Rent if you're curious. |  | Reviewed on 2008-06-23      Perhaps the Finest Biographical Performance In The History of Cinema The legendary Edith Piaf (1915-1963) was essentially a street person who possessed little emotional self-control and whose often difficult life included alcoholism, crippling car accidents, drug addiction, and a series of scandals that included accusations of Nazi sympathies during World War II. But for all this, Piaf was a truly gifted artist whose talents ultimately outweighed her tempestuous personality and outrageous lifestyle: her fans, her friends, and her lovers seemed able to forgive anything when confronted with the scope of her vocal gifts. Then as now, she is regarded as the sound of the soul of France.
It would seem artistic and commercial suicide for any actress to play the role of one so well-recalled and so intensely beloved as Piaf--but not only actress Marion Cotillard dare risk it, she is remarkably successful in the role, offering what is easily one of the great performances in cinema history. Once the film progresses beyond Piaf's childhood, Cotillard appears in virtually every shot, making LA VIE EN ROSE extremely dependent on her performance--and she carries it off in every scene. The illusion is astonishing.
The film has an unusual structure, darting back and forth in time between Piaf as a child, Piaf during her final years, Piaf at the peak of powers. (Perhaps wisely, however, director Olivier Dahan and the script carefully excludes mention of Piaf's tendency to party with the Nazis in occupied Paris.) Cotillard makes the shifts with tremendous ease, as does the film itself. The designs and their executions are brilliant from start to finish and you believe in them.

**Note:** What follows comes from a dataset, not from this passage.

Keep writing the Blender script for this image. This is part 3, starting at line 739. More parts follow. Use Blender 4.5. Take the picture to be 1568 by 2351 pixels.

Although the supporting cast is quite good, this is really Cotillard's show, and she does indeed make the most of it. It is hardly surprising that she became only the second woman to win the Academy Award as Best Actress in a foreign language film: she deserved it. The DVD includes a brief "making of" documentary that focuses on Cotillard and her director; the print is excellent, and the sound (which makes use of Piaf's original recordings) is very fine. Strongly recommended.